Because the matrix is so large, assume that it is impractical to compute the spectrum directly, even with the best available methods (QR algorithm, etc.). However, since $H$ is sparse, assume that certain matrix operations involving $H$ are allowed (e.g. acting with $H$ on the trial vector, taking powers of $H$ up to some reasonable number).

What I tried:

I wondered if perhaps this could use the fact that eigenpairs of $H$ must obey certain properties? Some of the relevant properties I identified include

  • The variance of an eigenvector, $\mathbf{x}^t \cdot H^2 \cdot \mathbf{x} - (\mathbf{x}^t \cdot H \cdot \mathbf{x} )^2$, vanishes (the Weisenstein eigenvalue bound could be re-stated in a form related to the overlap). In practice this looks like a very loose bound.
  • Eigenvectors of $H$ are fixed points of the map $F: x \rightarrow Hx$,
  • The Krylov subspace-generating sequence $\mathbf{x}, H\mathbf{x}, H^2\mathbf{x},...$ becomes trivial for an eigenvector -- could "how much it does not terminate" be a metric?
  • For a high enough power $k$ of $H$, the difference $||H^k\cdot\mathbf{x} - ( (H^k \cdot \mathbf{x}) \cdot \mathbf{x} ) \mathbf{x}||$ preferentially measures the distance of the trial vector to the eigenvector of $H$ with the largest eigenvalue (a-la power method).
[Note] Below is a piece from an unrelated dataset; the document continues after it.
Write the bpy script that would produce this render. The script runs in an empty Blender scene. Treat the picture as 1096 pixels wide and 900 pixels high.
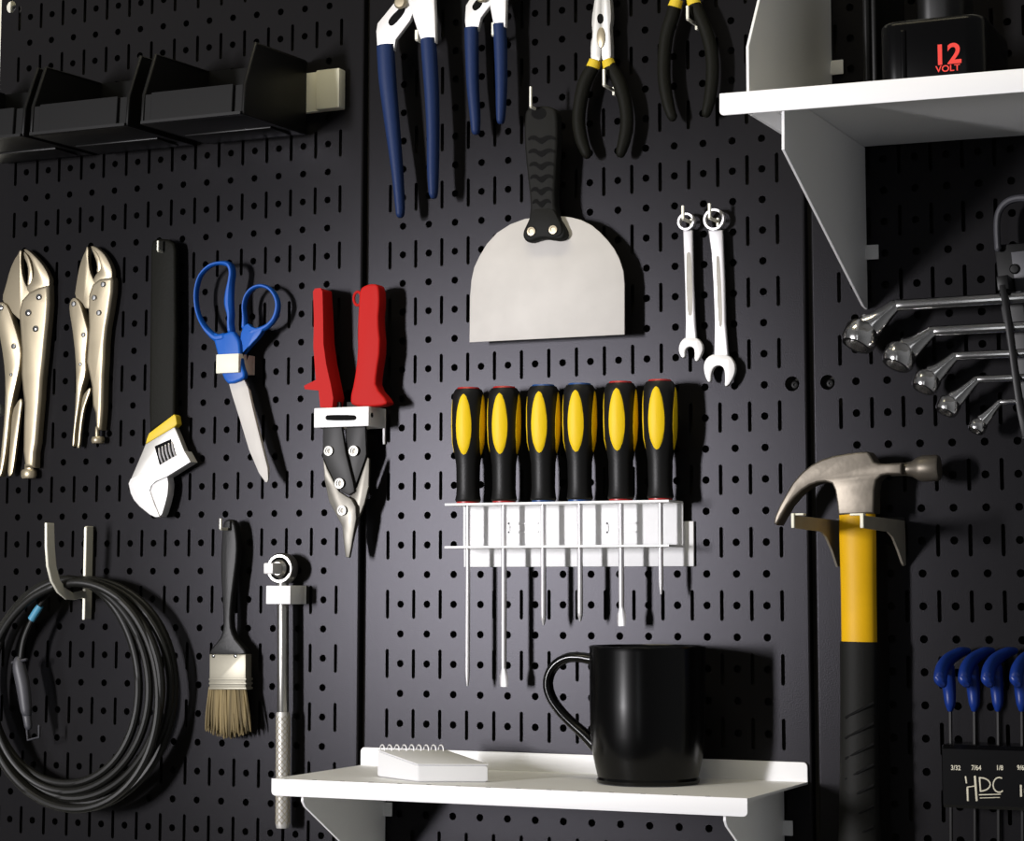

The most relevant literature I found refers to this problem as "eigenvector verification" or "eigenvector error bounds": Krawczyk's method, Moore's ansatz using Brouwer's fixeed point theorem, and others are well-described in the introduction of this SIAM publication (paywall). However, the literature reviewed there is sparse, a bit dated, and a lot of it has not been translated to English (unfortunately the only language accessible to me).

Moreover, the algorithms described in some of this literature (paywalled, see an earlier similar paper that is open-access) require inversion of a matrix that includes $H$ as a submatrix, which does not seem any less complex than diagonalizing $H$ directly. And the only examples given are for matrices of size 3 by 3, which raises doubts about whether this would work for a very large matrix.

Note: I checked out the seemingly related question posed here, however I hope that because I am not actually interested in knowing the eigenpair, just knowing how bad my guess is, that there is a different approach that scales better than the inverse iteration method mentioned in that link above.